Bowing to intense criticism, Whitewater special prosecutor Kenneth Starr on Friday reversed his decision to quit and promised to keep working “full steam ahead” investigating allegations of wrongdoing by President Clinton, his wife and others.

“When I make a mistake, it’s a beaut,” Starr said, paraphrasing former New York City Mayor Fiorello LaGuardia.

The surprising reversal brought praise from conservatives and new speculation that the investigation may still yield high-level prosecutions. Just days ago, Starr’s decision to quit churned just the opposite speculation: that he was leaving because the investigation was not likely to go any further.

White House aides, reportedly gleeful days ago at the prospect of Starr’s departure, declined to comment on his decision to stay.

Starr and his staff are examining allegations of wrongdoing by Clinton, his wife and others in their Arkansas investments, in the firings of the White House travel office to make way for Clinton friends, and in the collection of private FBI files on members of the Bush administration.

Joseph diGenova, a former U.S. Attorney and a former independent counsel, said Starr was trying to clean up the mess he created with his Monday announcement that he would step down in August to become dean of Pepperdine University law school in California.

“This is big spilled milk, and he’s trying to mop it up,” diGenova said. “It was absolutely necessary for him to do this. He had an obligation not only to the public and the court that appointed him, but also to his staff, many of whom have stayed on at his request, longer than they anticipated.”

DiGenova said that Starr’s decision to quit was a disservice to his staff in Little Rock, Ark., and in Washington. Prosecution teams form close bonds, and “you can let people down very easily as a manager if you aren’t sensitive to that,” he said.

DiGenova said he doesn’t think Starr’s flip-flop will hurt the investigation, but he said that Starr - who reportedly hopes to be nominated to the Supreme Court one day - has been wounded.

“In terms of his own reputation, it did hurt him very, very much,” diGenova said.

Attorney Theodore B. Olson, a Starr friend, characterized Starr’s reversal as an “evolutionary process” that came about following discussions this week with numerous colleagues and acquaintances such as himself.

Olson, who briefly represented former Arkansas municipal judge David Hale, a Clinton accuser, said Starr was saddled with an investigation made particularly difficult because of uncooperative witnesses.

“I think that he’s now accepted the fact that that burden that he accepted before is one that he will have to carry for a while,” Olson said. “I respect him more today for admitting a mistake and correcting it.”

For his part, Starr professed surprise that his decision could affect such a large investigation.

With investigators working both in Washington and in Little Rock, he likened the inquiry to the Justice Department itself and said he assumed it would continue unaffected by his departure.

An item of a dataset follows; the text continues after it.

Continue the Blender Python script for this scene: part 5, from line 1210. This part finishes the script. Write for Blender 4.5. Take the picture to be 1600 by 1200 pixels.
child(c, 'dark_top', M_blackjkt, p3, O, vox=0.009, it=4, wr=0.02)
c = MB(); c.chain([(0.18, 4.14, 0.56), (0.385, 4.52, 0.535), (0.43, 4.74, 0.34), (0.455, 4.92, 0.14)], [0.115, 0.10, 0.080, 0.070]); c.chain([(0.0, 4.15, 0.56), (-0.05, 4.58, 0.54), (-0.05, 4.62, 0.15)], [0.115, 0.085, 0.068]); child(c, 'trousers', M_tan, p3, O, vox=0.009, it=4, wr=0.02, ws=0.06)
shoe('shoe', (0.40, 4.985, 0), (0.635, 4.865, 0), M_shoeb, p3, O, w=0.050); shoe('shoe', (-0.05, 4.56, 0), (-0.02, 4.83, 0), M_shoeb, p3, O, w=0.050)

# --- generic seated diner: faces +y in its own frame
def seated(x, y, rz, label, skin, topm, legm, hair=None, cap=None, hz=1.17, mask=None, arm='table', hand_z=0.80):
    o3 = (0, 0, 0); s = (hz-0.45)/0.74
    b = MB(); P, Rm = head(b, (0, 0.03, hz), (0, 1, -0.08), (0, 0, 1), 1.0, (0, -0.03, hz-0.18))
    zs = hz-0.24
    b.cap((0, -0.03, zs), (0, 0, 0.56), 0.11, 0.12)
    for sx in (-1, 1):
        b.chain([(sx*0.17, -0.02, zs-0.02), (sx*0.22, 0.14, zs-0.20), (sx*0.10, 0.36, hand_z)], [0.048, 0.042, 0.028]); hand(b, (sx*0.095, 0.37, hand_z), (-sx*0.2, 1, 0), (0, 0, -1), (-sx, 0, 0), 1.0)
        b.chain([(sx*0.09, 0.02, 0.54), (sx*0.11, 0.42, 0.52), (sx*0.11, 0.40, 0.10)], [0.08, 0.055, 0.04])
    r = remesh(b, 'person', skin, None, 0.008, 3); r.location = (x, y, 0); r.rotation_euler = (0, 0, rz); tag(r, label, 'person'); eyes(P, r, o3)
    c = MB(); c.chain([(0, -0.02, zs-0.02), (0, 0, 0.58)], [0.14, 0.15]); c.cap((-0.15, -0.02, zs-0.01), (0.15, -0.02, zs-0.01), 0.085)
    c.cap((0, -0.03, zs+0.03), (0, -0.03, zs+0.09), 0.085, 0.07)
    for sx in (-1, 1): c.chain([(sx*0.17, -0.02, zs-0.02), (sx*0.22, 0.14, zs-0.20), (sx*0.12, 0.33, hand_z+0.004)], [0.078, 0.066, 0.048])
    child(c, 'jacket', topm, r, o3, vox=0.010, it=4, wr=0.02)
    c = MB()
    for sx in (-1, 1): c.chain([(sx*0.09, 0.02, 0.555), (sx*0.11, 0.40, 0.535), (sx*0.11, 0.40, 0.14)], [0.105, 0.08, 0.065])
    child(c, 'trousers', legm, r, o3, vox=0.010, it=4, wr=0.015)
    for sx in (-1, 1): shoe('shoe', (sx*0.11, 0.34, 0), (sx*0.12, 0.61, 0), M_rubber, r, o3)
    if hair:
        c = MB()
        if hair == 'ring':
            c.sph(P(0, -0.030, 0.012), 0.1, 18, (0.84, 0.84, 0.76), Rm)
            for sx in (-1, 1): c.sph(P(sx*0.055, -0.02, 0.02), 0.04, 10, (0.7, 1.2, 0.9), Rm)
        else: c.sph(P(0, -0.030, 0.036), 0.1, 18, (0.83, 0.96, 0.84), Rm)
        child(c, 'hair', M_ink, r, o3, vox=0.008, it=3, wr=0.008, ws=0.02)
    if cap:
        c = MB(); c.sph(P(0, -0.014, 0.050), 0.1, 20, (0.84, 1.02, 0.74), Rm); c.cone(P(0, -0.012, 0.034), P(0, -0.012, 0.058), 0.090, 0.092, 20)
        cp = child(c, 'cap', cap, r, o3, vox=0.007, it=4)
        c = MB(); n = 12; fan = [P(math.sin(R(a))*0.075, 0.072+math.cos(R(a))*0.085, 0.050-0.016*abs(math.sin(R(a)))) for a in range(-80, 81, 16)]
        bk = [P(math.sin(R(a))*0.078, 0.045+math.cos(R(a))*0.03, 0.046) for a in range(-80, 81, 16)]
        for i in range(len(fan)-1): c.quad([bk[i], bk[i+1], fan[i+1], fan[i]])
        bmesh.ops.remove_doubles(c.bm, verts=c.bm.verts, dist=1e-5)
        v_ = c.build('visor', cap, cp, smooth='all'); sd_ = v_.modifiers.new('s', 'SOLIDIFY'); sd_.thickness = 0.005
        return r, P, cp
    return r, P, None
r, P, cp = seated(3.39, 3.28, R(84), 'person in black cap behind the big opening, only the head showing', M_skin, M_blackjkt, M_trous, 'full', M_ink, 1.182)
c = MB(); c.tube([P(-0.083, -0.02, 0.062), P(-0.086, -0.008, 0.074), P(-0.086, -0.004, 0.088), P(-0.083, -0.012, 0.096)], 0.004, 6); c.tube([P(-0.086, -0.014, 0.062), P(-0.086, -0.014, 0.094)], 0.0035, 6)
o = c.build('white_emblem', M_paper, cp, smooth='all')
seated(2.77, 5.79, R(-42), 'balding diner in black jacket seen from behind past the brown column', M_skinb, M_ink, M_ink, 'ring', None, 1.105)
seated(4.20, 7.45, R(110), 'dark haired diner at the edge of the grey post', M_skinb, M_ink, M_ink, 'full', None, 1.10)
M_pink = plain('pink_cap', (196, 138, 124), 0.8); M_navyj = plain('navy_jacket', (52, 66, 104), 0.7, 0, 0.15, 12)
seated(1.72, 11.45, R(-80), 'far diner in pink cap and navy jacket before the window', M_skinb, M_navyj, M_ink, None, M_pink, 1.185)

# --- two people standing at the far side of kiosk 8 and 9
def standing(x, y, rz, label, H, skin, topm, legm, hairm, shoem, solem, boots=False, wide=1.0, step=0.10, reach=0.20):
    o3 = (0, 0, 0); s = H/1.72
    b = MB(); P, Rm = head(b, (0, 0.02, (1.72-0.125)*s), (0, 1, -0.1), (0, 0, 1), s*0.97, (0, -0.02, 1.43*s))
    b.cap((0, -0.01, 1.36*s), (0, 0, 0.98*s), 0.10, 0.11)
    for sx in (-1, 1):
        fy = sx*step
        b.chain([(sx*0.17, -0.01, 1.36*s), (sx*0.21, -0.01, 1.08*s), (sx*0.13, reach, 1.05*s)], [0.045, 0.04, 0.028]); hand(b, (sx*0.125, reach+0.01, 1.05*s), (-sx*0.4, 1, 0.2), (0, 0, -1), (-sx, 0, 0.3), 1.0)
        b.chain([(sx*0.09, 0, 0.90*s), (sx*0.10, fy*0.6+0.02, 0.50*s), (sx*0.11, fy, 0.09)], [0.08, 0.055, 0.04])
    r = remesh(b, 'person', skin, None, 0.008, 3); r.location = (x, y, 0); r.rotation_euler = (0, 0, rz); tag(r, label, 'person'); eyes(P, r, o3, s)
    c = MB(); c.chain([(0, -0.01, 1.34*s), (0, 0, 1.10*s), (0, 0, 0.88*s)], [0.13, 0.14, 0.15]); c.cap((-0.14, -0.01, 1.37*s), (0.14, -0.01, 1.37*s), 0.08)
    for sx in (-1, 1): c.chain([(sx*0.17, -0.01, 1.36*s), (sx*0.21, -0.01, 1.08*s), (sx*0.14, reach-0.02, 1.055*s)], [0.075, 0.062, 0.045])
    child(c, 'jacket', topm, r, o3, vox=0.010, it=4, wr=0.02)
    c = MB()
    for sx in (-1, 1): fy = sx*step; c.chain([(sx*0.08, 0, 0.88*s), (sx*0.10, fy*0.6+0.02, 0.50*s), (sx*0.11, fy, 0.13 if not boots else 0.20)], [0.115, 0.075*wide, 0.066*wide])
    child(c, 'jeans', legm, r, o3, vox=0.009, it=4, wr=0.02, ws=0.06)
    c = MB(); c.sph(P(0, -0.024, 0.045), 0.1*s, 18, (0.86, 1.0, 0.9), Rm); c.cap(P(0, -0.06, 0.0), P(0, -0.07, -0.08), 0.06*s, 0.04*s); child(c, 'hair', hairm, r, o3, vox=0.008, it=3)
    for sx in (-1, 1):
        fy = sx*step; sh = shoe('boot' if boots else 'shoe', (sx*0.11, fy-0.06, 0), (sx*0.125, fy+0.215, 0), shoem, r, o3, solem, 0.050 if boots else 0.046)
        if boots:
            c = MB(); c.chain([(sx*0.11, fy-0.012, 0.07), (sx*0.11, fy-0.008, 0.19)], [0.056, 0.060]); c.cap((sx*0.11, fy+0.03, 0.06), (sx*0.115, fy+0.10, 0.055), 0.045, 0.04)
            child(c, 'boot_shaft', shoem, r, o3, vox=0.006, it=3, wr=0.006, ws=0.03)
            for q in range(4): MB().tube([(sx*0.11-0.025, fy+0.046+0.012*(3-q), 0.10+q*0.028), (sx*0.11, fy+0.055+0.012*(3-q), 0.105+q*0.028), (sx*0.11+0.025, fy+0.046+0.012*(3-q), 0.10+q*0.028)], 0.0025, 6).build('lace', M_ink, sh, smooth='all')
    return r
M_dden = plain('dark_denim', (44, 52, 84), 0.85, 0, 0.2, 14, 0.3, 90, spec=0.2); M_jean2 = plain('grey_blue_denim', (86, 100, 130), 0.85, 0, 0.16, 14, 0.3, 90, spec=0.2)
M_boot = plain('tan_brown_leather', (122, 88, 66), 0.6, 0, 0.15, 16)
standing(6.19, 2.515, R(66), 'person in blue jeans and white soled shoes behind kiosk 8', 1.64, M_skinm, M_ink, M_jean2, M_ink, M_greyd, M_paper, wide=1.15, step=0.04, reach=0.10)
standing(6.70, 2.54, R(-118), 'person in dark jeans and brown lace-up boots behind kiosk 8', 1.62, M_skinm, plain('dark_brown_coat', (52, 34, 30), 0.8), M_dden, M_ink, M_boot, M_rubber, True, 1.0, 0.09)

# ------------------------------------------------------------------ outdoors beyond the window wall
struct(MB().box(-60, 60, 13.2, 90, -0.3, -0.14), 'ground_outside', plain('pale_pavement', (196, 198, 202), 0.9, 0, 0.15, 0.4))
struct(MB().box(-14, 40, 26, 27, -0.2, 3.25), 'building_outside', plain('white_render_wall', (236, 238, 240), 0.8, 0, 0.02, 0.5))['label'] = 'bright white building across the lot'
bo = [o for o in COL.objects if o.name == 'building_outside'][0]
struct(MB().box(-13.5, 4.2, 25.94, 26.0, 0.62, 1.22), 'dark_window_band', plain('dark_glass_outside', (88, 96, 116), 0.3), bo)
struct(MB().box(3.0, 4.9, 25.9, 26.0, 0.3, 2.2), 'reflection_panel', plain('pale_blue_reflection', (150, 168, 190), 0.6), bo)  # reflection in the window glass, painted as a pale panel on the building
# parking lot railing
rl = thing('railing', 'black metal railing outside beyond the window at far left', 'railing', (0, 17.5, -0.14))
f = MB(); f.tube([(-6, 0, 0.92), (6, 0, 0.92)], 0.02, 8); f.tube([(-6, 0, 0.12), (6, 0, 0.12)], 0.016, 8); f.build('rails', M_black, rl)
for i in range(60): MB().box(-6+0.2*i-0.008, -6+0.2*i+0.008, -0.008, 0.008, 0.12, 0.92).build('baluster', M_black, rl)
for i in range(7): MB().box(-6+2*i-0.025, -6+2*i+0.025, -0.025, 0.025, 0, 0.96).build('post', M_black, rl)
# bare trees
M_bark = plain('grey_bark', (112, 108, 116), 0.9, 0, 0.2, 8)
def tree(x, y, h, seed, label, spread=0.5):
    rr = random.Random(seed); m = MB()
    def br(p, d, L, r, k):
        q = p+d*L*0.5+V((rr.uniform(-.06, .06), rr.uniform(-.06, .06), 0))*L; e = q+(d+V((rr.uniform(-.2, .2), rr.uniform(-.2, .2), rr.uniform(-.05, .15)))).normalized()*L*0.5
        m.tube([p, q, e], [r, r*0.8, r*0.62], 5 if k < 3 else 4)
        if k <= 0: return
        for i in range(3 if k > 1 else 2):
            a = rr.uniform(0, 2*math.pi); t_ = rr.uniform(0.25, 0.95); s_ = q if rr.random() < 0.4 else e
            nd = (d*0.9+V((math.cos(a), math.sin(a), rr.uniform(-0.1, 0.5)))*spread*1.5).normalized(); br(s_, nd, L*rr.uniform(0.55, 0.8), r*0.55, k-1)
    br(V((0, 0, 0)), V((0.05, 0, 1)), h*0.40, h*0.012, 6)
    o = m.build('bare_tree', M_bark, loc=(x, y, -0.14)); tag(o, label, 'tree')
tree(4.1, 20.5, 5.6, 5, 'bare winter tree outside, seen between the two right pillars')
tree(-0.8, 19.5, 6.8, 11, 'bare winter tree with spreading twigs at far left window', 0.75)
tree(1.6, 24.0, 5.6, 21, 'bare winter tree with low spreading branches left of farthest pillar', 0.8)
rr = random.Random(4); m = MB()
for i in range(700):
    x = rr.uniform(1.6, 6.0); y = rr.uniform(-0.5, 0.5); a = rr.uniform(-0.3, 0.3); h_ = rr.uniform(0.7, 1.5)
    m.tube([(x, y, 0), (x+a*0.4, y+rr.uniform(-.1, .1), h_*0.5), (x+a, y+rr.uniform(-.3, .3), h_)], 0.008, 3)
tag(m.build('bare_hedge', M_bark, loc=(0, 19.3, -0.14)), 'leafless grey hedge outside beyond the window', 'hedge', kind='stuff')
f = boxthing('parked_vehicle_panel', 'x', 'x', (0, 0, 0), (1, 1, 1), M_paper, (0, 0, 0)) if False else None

But Starr said he learned quickly from his staff and others that his decision to leave was a disappointing mistake.

“The outside reaction … was, I suppose, a source of reassurance that I should just keep my hand on the plow indefinitely and not set an arbitrary date or deadline as to when I should be departing,” he said.

“It is my sense that public confidence in the investigation calls upon me to continue my service now,” Starr said. “Our plan is to … get back to work, full steam ahead.”

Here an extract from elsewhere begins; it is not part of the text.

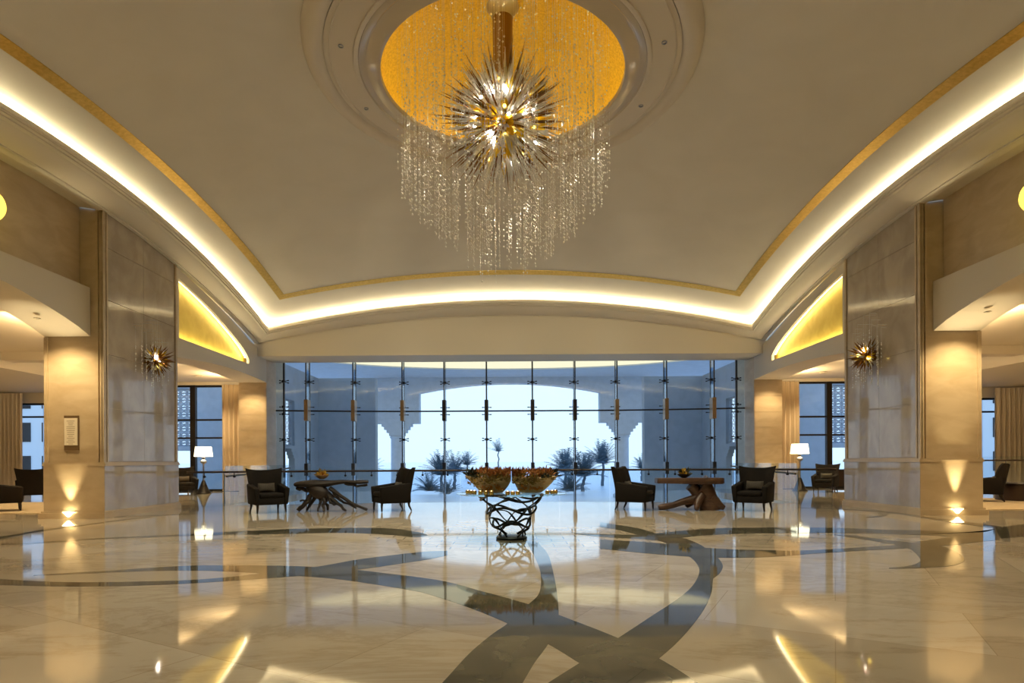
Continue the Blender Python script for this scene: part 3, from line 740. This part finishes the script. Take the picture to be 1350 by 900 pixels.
rest = {'sp_white': MB(), 'sp_amber': MB(), 'sp_brown': MB()}
for i, d in enumerate(dirs):
    x = R.random(); m = 'sp_white' if x < .56 else 'sp_amber' if x < .74 else 'sp_brown'
    L = R.uniform(.42,.82) if m != 'sp_brown' else R.uniform(.65,1.05)
    w = R.uniform(.026,.05) if m == 'sp_white' else R.uniform(.05,.085) if m == 'sp_amber' else R.uniform(.016,.026)
    if m == 'sp_amber': L *= .75
    if i < 90: mb = MB(); spike(mb, O, d, .4, L, w); mb.build('glass_spike', m, ch)
    else: spike(rest[m], O, d, .4, L, w)
bm = MB(); mats = ['sp_white','sp_amber','sp_brown']; counts = []
for m in mats: bm.add(rest[m].v, rest[m].f); counts += [mats.index(m)]*len(rest[m].f)
o = bm.build('glass_spikes', mats, ch); o['kind'] = 'stuff'
o.data.polygons.foreach_set('material_index', counts)
for i, d in enumerate(fib(96, 9)):
    q = MB(); q.ball(tuple(d*R.uniform(.50,.80)), R.uniform(.028,.042), 8, 6); q.build('bulb', 'bulbamber' if i % 2 else 'bulb', ch)
strings = []
for i in range(1500):
    if len(strings) >= 420: break
    a = R.uniform(0,2*PI); r = 2.08*math.sqrt(R.random())
    if r < .34: continue
    if r < 1.15 and R.random() < .35: continue
    strings.append((r*math.cos(a), r*math.sin(a), r))
strings.sort(key=lambda p: p[1])
def string_mesh(mb, x, y, r, zt, zbm, br, dense):
    mb.tube([(x,y,zt),(x,y,zbm)], .0014, 3, cap=False)
    z = zbm; span = R.uniform(.9,1.7) if zt-zbm > 1.6 else 9
    while z < zt-.3:
        b = br*R.uniform(.6,1.3)
        mb.add([(x+b,y,z),(x,y+b,z),(x-b,y,z),(x,y-b,z),(x,y,z+b*1.4),(x,y,z-b*1.4)], [(0,1,4),(1,2,4),(2,3,4),(3,0,4),(1,0,5),(2,1,5),(3,2,5),(0,3,5)], False)
        z += dense*R.uniform(.4,1.6)*(1 if z-zbm < span else 5)
st_rest = MB()
for i, (x, y, r) in enumerate(strings):
    zt = (8.85+1.42*math.sqrt(max(0,1-(r/2.62)**2)))-CZ-.02
    zb_ = 4.55+1.9*(r/2.08)**1.2+abs(R.gauss(0,.30))-CZ
    if i < 96: mb = MB(); string_mesh(mb, x, y, r, zt, zb_, .0155, .115); mb.build('crystal_string', 'crystal', ch)
    else: string_mesh(st_rest, x, y, r, zt, zb_, .0155, .115)
o = st_rest.build('crystal_strings', 'crystal', ch); o['kind'] = 'stuff'
# starburst wall lights on the piers
for s, nm, (px_, py_) in ((-1,'left',(15.62,4.03)),(1,'right',(15.66,4.04))):
    wl = thing('wall_light', 'starburst glass wall light with crystal drops on the inner face of the %s pier' % nm, 'wall light', (s*L0,px_,py_)); wl.scale = (1.3,1.3,1.3)
    q = MB(); st0 = len(q.v); q.lathe([(0,0),(.11,0),(.11,.04),(.05,.06),(0,.06)], 20); q.xf(Matrix.Rotation(-s*PI/2, 4, 'Y')); q.build('back_plate', 'stem', wl)
    cc = Vector((-s*.16,0,0))
    q = MB(); q.ball(tuple(cc), .10, 14, 8); q.build('core', 'stem', wl)
    for i, d in enumerate(fib(170, 5)):
        if d.x*s > .35: continue
        x = R.random(); m = 'sp_white' if x < .25 else 'sp_amber' if x < .4 else 'sp_brown'
        mb = MB(); spike(mb, cc, d, .08, R.uniform(.14,.22)*(1.45 if m == 'sp_brown' else 1), R.uniform(.014,.024)); mb.build('glass_spike', m, wl)
    for i, d in enumerate(fib(9, 2)):
        if d.x*s > .1: continue
        q = MB(); q.ball(tuple(cc+d*.15), .03, 8, 6); q.build('bulb', 'bulb' if i % 2 else 'bulbamber', wl)
    for i in range(16):
        y = R.uniform(-.5,.5); zt = R.uniform(.2,.62)*(1-abs(y)); x = -s*R.uniform(.05,.25)
        mb = MB(); string_mesh(mb, x, y, 0, zt+.3, -.25-R.uniform(0,.45), .014, .07); mb.tube([(x,y,zt+.3),(-s*.0,y,zt+.3)], .003, 4); mb.build('crystal_string', 'crystal', wl)

# amber globes high on the side walls
for s, nm in ((-1,'left'),(1,'right')):
    gl = thing('amber_globe_light', 'glowing amber globe light high on the %s wall at the picture edge' % nm, 'wall light', (s*10.15,10.97,6.16))
    q = MB(); q.ball((-s*.34,0,0), .33, 24, 16); q.build('globe', 'amberdisc', gl)
    q = MB(); q.lathe([(0,0),(.12,0),(.12,.02),(0,.02)], 16); q.xf(Matrix.Rotation(-s*PI/2, 4, 'Y')); q.build('bracket', 'stem', gl)

# ---------------------------------------------------------------- pier lights and sign
for s, nm, lx in ((-1,'left',10.37),(1,'right',10.37)):
    up = thing('wall_uplight', 'small glowing cup uplight at the foot of the %s pier' % nm, 'uplight', (s*lx,13.80,.0))
    q = MB(); q.lathe([(.0,.045),(.03,.05),(.10,.13),(.15,.165),(.15,.172),(.0,.172)], 20, sy=.45); q.build('cup', 'uplight', up)
    q = MB(); q.lathe([(.152,.160),(.162,.168),(.162,.180),(.150,.180)], 20, sy=.45); q.build('rim', 'wallstone', up)
    light('pier_uplight', 'SPOT', (s*lx,13.73,.20), 110 if s < 0 else 260, (1,.78,.42), target=(s*lx,13.95,3.2 if s > 0 else 2.2), spot_size=.9 if s < 0 else .62, spot_blend=.9, shadow_soft_size=.04)
    # downlights under the arches, grazing the pier faces
    dl = tag(MB().lathe([(0,.01),(.05,.01),(.07,0),(.07,-.012),(.04,-.012),(.03,.004),(0,.004)], 20, (s*10.4,12.95,4.50)).build('recessed_downlight', 'plaster'), 'recessed spotlight under the %s arch beam lighting the pier' % nm, 'downlight')
    light('pier_downlight', 'SPOT', (s*10.4,12.95,4.46), 220, (1,.74,.38), target=(s*10.4,13.8,1.5), spot_size=1.9, spot_blend=.8, shadow_soft_size=.05)
    light('pier_soffit', 'SPOT', (s*10.37,13.66,.22), 420, (1,.82,.48), target=(s*10.4,13.2,4.4), spot_size=.42, spot_blend=.8, shadow_soft_size=.04)
    light('far_pier_light', 'SPOT', (s*10.15,22.45,4.36), 110, (1,.74,.38), target=(s*10.15,23.2,.8), spot_size=2.0, spot_blend=.7, shadow_soft_size=.05)
    light('far_pier_uplight', 'SPOT', (s*10.15,23.1,.1), 90, (1,.74,.36), target=(s*10.15,23.4,3), spot_size=1.0, spot_blend=.9, shadow_soft_size=.05)
    for (x, y) in ((13.5,15),(13.5,20),(13.2,25),(19.5,16),(20,22),(13.5,9)):
        z = 4.98 if x < 17 else 4.53
        dl = MB().lathe([(0,.0),(.14,.0),(.16,-.012),(.16,-.02),(.12,-.02)], 20, (s*x,y,z)).build('lounge_fill_downlight', 'plaster')
        tag(dl, 'round downlight added in the %s lounge ceiling to light the lounge' % nm, 'downlight', '%s lounge added downlights' % nm)
        light('lounge_fill_spot', 'SPOT', (s*x,y,z-.04), 420, (1,.76,.42), target=(s*x,y,0), spot_size=2.1, spot_blend=.6, shadow_soft_size=.08)  # lounge downlights are added fill to warm and brighten the side lounges
    for y in (14.8, 16.6, 21.0, 24.6):
        light('lounge_ceiling_fill', 'AREA', (s*11.6,y,4.5), 90, (1,.70,.34), target=(s*12.2,y,6), shape='RECTANGLE', size=.2, size_y=1.2)  # added upward fill for the lounge ceiling, no cove is modelled
sg = thing('wall_sign', 'narrow recessed sign panel with rows of small print on the left pier', 'sign', (-10.36,13.9,2.03))
q = MB(); q.box(-.17,.17,-.012,.02,-.42,.40); q.build('niche', 'bronzewarm', sg)
q = MB(); q.box(-.155,.155,-.028,-.012,-.30,.34); q.build('panel', 'lime', sg)
for i in range(13):
    z = .27-i*.045; wd = R.uniform(.05,.11)
    q = MB(); q.box(-wd,wd,-.0295,-.028,z-.006,z+.006); q.build('print_line', 'ink', sg)

# ---------------------------------------------------------------- armchairs
def make_armchair():
    t = thing('armchair', '', 'armchair')
    MB().rbox(-.35,.35,-.40,.32,.20,.37,.03).build('seat_base', 'fabric', t)
    MB().rbox(-.285,.285,-.42,.22,.36,.48,.045,4).build('seat_cushion', 'fabric', t)
    for s in (-1,1):
        a = MB(); x0, x1 = s*.29, s*.40
        v = [(x0,-.42,.20),(x1-s*.02,-.42,.20),(x1,.36,.20),(x0,.36,.20),(x0,-.44,.60),(x1+s*.02,-.44,.60),(x1+s*.03,.34,.70),(x0,.34,.70)]
        if s < 0: v = [v[1],v[0],v[3],v[2],v[5],v[4],v[7],v[6]]
        a.rhexa(v, .028); a.build('armrest', 'fabric', t)
    b = MB(); nu, nz = 12, 12
    def bp(u, v, side):
        w = .34+.02*v+.075*v**2.2; x = w*(2*u-1); e = abs(2*u-1)
        z = .22+(.86-.05*(1-e**2.5))*v
        y = .24+.17*v-.13*e**3*(.25+.75*math.sin(PI*min(1,v*1.0))**.6) if side == 0 else .37+.16*v-.10*e**3*(.3+.4*v)
        return (x, y, z)
    b.grid(lambda u, v: bp(u, v, 0), nu, nz); b.grid(lambda u, v: bp(u, v, 1), nu, nz, True)
    m = (nu+1)*(nz+1)
    ed = [i*(nz+1) for i in range(nu+1)]+[nu*(nz+1)+j for j in range(1,nz+1)]+[i*(nz+1)+nz for i in range(nu-1,-1,-1)]+[j for j in range(nz-1,0,-1)]
    for a_, c_ in zip(ed, ed[1:]+ed[:1]): b.f.append([a_, c_, m+c_, m+a_]); b.sm.append(True)
    b.build('backrest', 'fabric', t)
    for sx in (-1,1):
        for sy, y in ((-1,-.37),(1,.32)):
            l = MB(); l.tube([(sx*.32,y,.22),(sx*.325,y+sy*.01,.12),(sx*.335,y+(.07 if sy > 0 else -.01),0)], [.034,.028,.018], 8); l.build('leg', 'legwood', t)
    p = MB()
    def pil(u, v):
        a = 2*PI*v; uu = u*2-1; th = .062*(1-uu**4)**.5+.004; hh = .115*(1-.12*(1-uu*uu))
        return (.20*uu, .155+th*math.cos(a)-.10*math.sin(a)*-.25, .60+hh*math.sin(a))
    p.grid(pil, 12, 14); p.build('lumbar_pillow', 'pillow', t)
    return t
arm = make_armchair(); arm.scale = (1.05,1.05,1.06)
AC = [(353,15.35,.62,'dark armchair at the left end of the railing, left of the root table'),
      (517,15.75,-1.05,'dark armchair right of the root table, facing it in near profile'),
      (836,15.75,1.05,'dark armchair left of the slab table, facing it in near profile'),
      (993,15.35,-.62,'dark armchair at the right end of the railing, right of the slab table')]
def put(first, u, d, rz, label, group, z=.008):
    p = (ux(u,d), d, z)
    if first['label'] == '':
        first.location = p; first.rotation_euler = (0,0,rz); first['label'] = label; first['group'] = group; return first
    return dup(first, p, rz, label, group)
for u, d, rz, lb in AC: put(arm, u, d, rz, lb, 'armchairs along the railing')
put(arm, 1, 15.9, 2.3, 'dark armchair on the left lounge rug, cut by the picture edge', 'armchairs in the side lounges', .030)
put(arm, 44, 20.3, -2.6, 'dark armchair deep in the left lounge, by the narrow window', 'armchairs in the side lounges')
put(arm, 1300, 18.2, -2.2, 'dark armchair on the right lounge rug beside the drum table', 'armchairs in the side lounges', .030)
put(arm, 1088, 24.2, -.7, 'dark armchair in the right lounge behind the glass railing', 'armchairs in the side lounges')
put(arm, 243, 23.8, .7, 'dark armchair in the left lounge behind the glass railing, by the floor lamp', 'armchairs in the side lounges')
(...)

At least one conservative leader questioned whether Starr would give the investigation his all.

“I’m very gratified that he’s going to stay,” said Larry Klayman, chairman of Judicial Watch, a conservative watchdog group. “It’s very important that these very serious allegations be aggressively pursued …

“The question I have now - since he basically conceded he was taking a better job offer - is whether his heart is in this investigation or whether his heart is in Malibu,” Klayman said, referring to the site of Pepperdine. “If his heart is in Malibu, he would be better off taking the position.”

Other conservatives said they had faith Starr would lead a top-notch investigation, though they did not hide their dismay over his attempt to quit.

“A lot of folks have shared the view all along that this should have been his number one priority,” said Ken Boehm, chairman of the National Legal and Policy Center, another conservative watchdog organization. “It’s unlikely that anything he would do in his professional career would be as important as this.”

Starr’s announcement earlier this week provoked widespread condemnation.

Typical was an editorial in the Allentown (Pa.) Morning Call. “The most important criminal investigation in the country was entrusted to Mr. Starr, and he has decided to put his career ahead of his public duty,” the newspaper wrote.

In Little Rock, Ark., meanwhile, the Arkansas Star Democrat retracted its report that Starr’s office had conducted and lost four mock trials of the Clintons. Starr had repeatedly denied any such sessions occurred. The misinformation appeared in Tuesday editions of The Spokesman-Review as part of the report of Starr’s announcement.